Choosing My Religion (or not)

Although the sun peeked out for maybe an hour, it was a gray afternoon on Wednesday, yesterday. With the weather having warmed just after the new year, the outdoors has gotten to that ugly stage when the snow is brown and gray and black, and the army-drab* grass shows through the spots of melt. I spent some hours in the morning putting close to five thousand words into the Scrivener document for “Mistakes by Moonlight,” getting Søren and Judah down from the entry they forcibly made into the Green Tower and ready to commit their theft. Judah even got two or three touches of magic into the mix, but right now thereʼs trouble brewing as threatening footsteps are tromping down the stairs toward our two heroes…

And then Janet called for some advice on a bit of business for her boss, and suddenly once the phone was hung up, I was wasting time. Again. As usual.

And therefore you get a post to read today, my punishment for idling away the afternoon learning about:

  • what my Facebook friends have been up to,
  • how I lost out on the MegaMillions lottery jackpot,
  • selfish Tightists (Ayn Rand — a name which the Dictate software had no trouble interpreting, scarily),
  • the End of Days (some whack-job in California, who has failed to correctly predict the end of the world twice before, has gotten gullible so-called christians of some self-centered sort and/or another[s] all disturbed that theyʼre going to get Raptured, May 21 — yeah, right, sure, and Iʼm gonna go with ʼem),
  • Santorum” (he of the insistent rear-entry fixationprotesting too much, wouldnʼt you guess? — could-be Prez candidate, not, no matter how many times he pollutes my state with his perverse presence), and…

Well, as this list has gotten a bit bizarrely frightening, weʼll just say and other things. (There really are a lot of scary, stupid pass-for-humans*** out there. Perhaps the snow conditions match the Nutjobs.) Suffice it to say that I got my overdose of the wigged-out unreality of the lunatic Dextreme. Again. As I wish was not usual.

But it got me thinking… well, reminiscing rather…

Back in college, sitting around one of the big tables in the student union at IWC on a late winter or early spring day, possibly in 72 or 73, some of us having read Another Roadside Attraction by Tom Robbins (thanks, Denise, for that initial recommendation and thereafter a lifetime of periodic vast entertainment), a few friends and I briefly contemplated/laughed about creating our own religion to put over on the plebes and make a lot of cash** (just like a megachurch pastor these days), but I concluded no one would be gullible enough to swallow the kind of idiotic santorum subsequent history has now proved far too many dolts are hideously eager to consume uncomplaining, without hesitation or question. And all of that before Ramtha, ghost-hunting and the New Age! If we had only known. If only we had a crystal ball to see what demagogues and deluders have anti-accomplished since. Again. As usual.

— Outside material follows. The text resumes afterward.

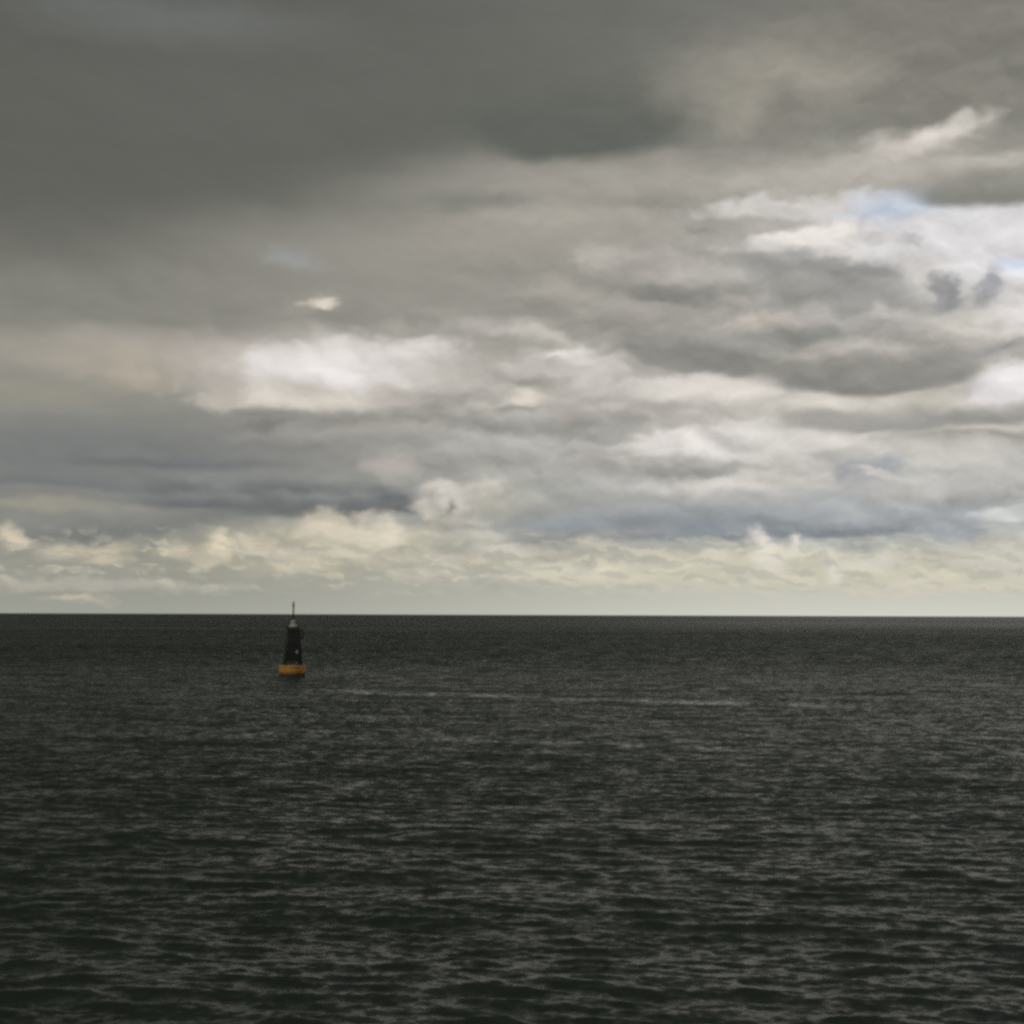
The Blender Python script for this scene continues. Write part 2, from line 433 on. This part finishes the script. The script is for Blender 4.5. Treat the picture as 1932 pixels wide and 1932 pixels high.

Iʼd have to forego the beard, though…

Oh well, another missed opportunity unrealized. (Just like the lottery.) Thatʼs life. Mine, at least.

Left Behind.

Again.

Per usual.

However, maybe itʼs not too late… According to folly, Iʼve still got until May 21, and in my own case October!

I wonder if anyone outside really (and too easily) misled Buddhists would accept a plump, bald prophet/messiah/avatar-of-divinity…

Scientologists probably. Hmmmmm…

If I had only gotten that PayPal button to work here on the blog, You Could Start Sending Your Contributions Today

But back to reality, or in my case, fantasy. I left Søren and Judah in a real predicament, and there are still hours before I have to make supper, breakfast and lunch and get ready to work a little on Thursday/today.

 

* Now thereʼs an outdated reference to put me in my place chronologically, as I meant olive, not camouflage.

** I say “briefly,” but I have pondered and periodically developed story ideas arising therefrom and have not forgotten the incident since…

*** I really, really wanted to drop the “p” in that hyphenated phrase. But good taste and restraint won the day (along with not linking to a particular website one can discover when googling “Santorum gay”).

©2011 John Randolph Burrow, Magickal Monkey Enterprises, Ltd, S.A

3 thoughts on “Choosing My Religion (or not)

  1. You’re welcome. And speaking of “Another Roadside Attraction”, I’ve always been able to get perspective by remembering that “the international situation is desperate, as usual”. I figure that applies to the national and local situations, too.

  2. Would Jesus’ body really disintegrate in the ultra-violet rays? I loved that book. Haven’t read it for over thirty years, but still think I remember it.